La dynastie Han régnait encore techniquement sur la Chine, car l'empereur Xian vivait encore à la cour de Cao Cao. À la mort de Cao Cao en 220 de notre ère, son fils Cao Pi obligea l'empereur à abdiquer et fonda la dynastie Wei (221-265 de notre ère), à laquelle répondirent les autres États de Shu Han et de Wu oriental, qui se considéraient tous deux comme les héritiers légitimes des Han, et Liu Bei et Sun Quan se proclamèrent tous deux empereurs. La Chine resterait divisée de la sorte jusqu'à son unification par la dynastie Jin en 280 de notre ère.

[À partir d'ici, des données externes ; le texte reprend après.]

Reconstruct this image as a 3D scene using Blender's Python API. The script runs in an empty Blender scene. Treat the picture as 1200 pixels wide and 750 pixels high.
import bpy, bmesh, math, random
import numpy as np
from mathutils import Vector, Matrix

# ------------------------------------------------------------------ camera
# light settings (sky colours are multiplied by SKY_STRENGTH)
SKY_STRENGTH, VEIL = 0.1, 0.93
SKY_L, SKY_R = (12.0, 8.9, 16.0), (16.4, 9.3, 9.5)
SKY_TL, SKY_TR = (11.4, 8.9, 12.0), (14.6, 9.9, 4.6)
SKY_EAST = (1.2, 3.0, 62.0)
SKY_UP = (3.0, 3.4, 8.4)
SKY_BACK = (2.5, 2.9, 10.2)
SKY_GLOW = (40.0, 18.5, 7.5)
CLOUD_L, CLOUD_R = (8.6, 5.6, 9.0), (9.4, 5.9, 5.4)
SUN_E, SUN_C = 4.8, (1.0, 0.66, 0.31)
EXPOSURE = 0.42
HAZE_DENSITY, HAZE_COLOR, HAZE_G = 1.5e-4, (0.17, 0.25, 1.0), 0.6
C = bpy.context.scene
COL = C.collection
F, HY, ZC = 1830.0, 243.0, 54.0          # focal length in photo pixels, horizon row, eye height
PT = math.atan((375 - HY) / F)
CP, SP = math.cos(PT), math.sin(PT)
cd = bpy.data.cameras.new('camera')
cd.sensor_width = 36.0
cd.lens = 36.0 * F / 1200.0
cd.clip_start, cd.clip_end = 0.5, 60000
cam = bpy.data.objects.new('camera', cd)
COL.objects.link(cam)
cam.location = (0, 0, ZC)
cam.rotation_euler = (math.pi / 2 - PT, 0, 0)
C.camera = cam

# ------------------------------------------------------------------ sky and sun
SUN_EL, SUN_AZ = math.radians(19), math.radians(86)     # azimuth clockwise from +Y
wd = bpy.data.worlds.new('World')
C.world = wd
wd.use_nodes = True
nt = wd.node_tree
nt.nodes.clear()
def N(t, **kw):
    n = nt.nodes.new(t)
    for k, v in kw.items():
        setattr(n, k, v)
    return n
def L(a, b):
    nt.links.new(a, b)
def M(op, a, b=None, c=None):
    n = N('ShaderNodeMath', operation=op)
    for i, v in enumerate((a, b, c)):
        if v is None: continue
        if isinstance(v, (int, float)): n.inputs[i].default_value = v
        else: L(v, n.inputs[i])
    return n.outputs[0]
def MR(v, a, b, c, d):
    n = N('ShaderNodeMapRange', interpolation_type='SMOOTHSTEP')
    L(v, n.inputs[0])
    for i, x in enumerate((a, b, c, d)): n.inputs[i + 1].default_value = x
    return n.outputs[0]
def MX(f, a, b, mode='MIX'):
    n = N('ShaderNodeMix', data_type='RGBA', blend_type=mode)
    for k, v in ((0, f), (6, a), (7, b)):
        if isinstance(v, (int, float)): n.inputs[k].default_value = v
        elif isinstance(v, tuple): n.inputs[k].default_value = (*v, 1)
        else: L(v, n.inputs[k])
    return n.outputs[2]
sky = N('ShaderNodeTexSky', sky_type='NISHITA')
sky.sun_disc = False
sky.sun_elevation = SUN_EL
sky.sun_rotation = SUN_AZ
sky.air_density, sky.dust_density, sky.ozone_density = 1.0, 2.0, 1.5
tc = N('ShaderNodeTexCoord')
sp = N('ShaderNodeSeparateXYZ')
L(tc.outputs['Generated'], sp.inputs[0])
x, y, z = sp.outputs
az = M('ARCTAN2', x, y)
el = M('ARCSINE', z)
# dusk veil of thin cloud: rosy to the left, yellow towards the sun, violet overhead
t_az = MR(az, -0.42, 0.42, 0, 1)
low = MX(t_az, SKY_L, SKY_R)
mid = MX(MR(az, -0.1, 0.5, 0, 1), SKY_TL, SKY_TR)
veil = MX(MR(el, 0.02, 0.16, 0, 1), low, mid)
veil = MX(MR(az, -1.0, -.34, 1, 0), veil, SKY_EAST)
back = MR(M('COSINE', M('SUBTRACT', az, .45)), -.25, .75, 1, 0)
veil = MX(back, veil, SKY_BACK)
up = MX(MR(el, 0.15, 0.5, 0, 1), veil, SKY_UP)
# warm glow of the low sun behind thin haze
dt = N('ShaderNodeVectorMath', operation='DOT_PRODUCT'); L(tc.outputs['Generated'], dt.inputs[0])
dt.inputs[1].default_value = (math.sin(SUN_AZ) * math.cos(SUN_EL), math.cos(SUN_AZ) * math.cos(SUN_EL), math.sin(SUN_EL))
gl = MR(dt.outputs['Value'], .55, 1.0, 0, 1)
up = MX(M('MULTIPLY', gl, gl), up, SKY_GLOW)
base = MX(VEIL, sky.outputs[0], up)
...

La bataille de la Falaise rouge et la période des Trois Royaumes constituent l'un des engagements et l'une des époques les plus connus et les plus romancés de l'histoire chinoise, grâce au roman à succès du XIVe siècle de notre ère, Les Trois Royaumes, de Luo Guanzhong. Ce roman, qui est une œuvre de fiction historique, est à l'origine de la sinistre réputation de Cao Cao en tant que méchant impitoyable, des personnages tels que Liu Bei et Sun Quan en tant que héros, et des événements magiques - tels que l'invocation des vents pour faire avancer les brûlots vers la flotte de Cao Cao - qui font partie du développement de l'intrigue. Le roman connut un succès incroyable et est encore lu de nos jours. En 2008, le réalisateur John Woo sortit le film Red Cliff (Les Trois Royaumes), qui fut acclamé par le public et la critique, et la bataille a fait l'objet de jeux vidéo entre autres œuvres.
Sur la base de ces médias, ainsi que des représentations d'opéra et des œuvres d'art, Cao Cao est généralement dépeint comme le méchant absolu, déterminé à conquérir la Chine à tout prix, tandis que Liu Bei et Sun Quan sont considérés comme des héros patriotiques défendant la liberté de leur patrie contre un tyran impitoyable. En réalité, aucune des parties en présence qui s'affrontèrent lors de la bataille de la Falaise rouge n'avait à cœur l'intérêt du peuple chinois et aucune d'entre elles n'avait de prétention légitime au Mandat du Ciel. Chacun rivalisait avec l'autre par pur intérêt personnel, et le peuple pour lequel ils étaient censés se battre paya le prix de leur ambition.